Women's movement (1983)

Book Review from the July 1983 issue of the Socialist Standard

What is to be done about the family? edited by Lynne Segal (Penguin Books)

This collection of essays by seven women looks at the family from different points of view while always keeping the oppression of women at the centre of the analysis. The first essay describes the protest movements of the 60s which rejected all traditional family values. These were short lived and led to nothing but another protest movement: the new feminism of the 70s. The next essay shows how feminists moved away from trying to live out their ideals in alternative households towards a theoretical critique of the family and finally came to concentrate on reforms, often within the Labour Party. This is followed by an attempted Marxist analysis of the particular oppression of women in capitalism, but comes to the disappointing conclusion that the problem simply lies in the social division between productive and reproductive labour. The next essays concentrate respectively on childcare, sex as a product of the family as we know it, communes as alternative families, and the Welfare State in relation to women's economic dependence on their husbands and their need for some form of independent income.
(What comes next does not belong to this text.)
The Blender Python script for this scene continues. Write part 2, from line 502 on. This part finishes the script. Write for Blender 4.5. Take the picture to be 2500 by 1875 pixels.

The concluding essay takes stock and tries to answer the question posed in the title of the book, but in doing so it has to admit that things have not improved very much at all and that there is no sign that they are going to. 

In this book we find all the typical questions that feminists ask: Why is housework not recognised by society? How can one find security and warmth in association with other people without the pressures of family life? Can the needs of children and women be reconciled? How did women become pure providers? Why can't housework be shared? Who is responsible for the oppression of women, capitalism or men? There do not appear, however, to be any answers to these questions nor any solutions to the problems they raise. In fact one has to feel some respect for the intellectual honesty with which these women look at their involvement as feminists and clearly see the contradictions within the movement and their failure to achieve their aims. But at the same time one cannot help wondering why, if feminists can see the drawbacks and limitations of most reforms and admit to a "depressing failure to improve women's lot generally" (p.221) they do not turn to other solutions and start asking different questions. If they can wonder why "women who form 40 per cent of the population only get 25% of the pay" (p.221) they might consider why the working class, who form 90 per cent of the population and produce all the wealth, only own about 38 per cent of the wealth.

It seems almost as if these writers did not want to find the real solutions outside their movement. Denise Riley, in the face of all the evidence, writes:
But there is no automatic opposite [to the present system] — a  socialism of abundance which would pay full and imaginative attention to the needs of women with children; plenty does not spontaneously flow from a new socialist order, any more than refusing public welfare provision is a timeless characteristic of capitalism (p.129);
and Lynne Segal includes the following comment on her concluding remarks: "But whether we like it or we don't, family life will continue to change" (p.230). Their attitude is one of passive resignation (how ironical in committed feminists!) which leads them to fear that the system will not treat them well, or hope that it might if they plead with it as they all do at the end of each essay, giving long lists of "we want this, and we want that . . . and is it too much to ask?" The mistake they make is precisely to "ask". If we want things to be a certain way, then we must run society ourselves instead of allowing it to be run in the interests of a tiny minority.

The word socialism is used a lot in this book, but mainly as a label that says something about the person wearing it (that she is a good sort of person who wants to improve the lot of people generally), not as a definition of a form of society. Pity. Because that form of society, run by the majority of the people in their own interests, without distinction of race or sex, without wages or money and therefore without property or economic dependence of any kind, would be a good place for a woman to live.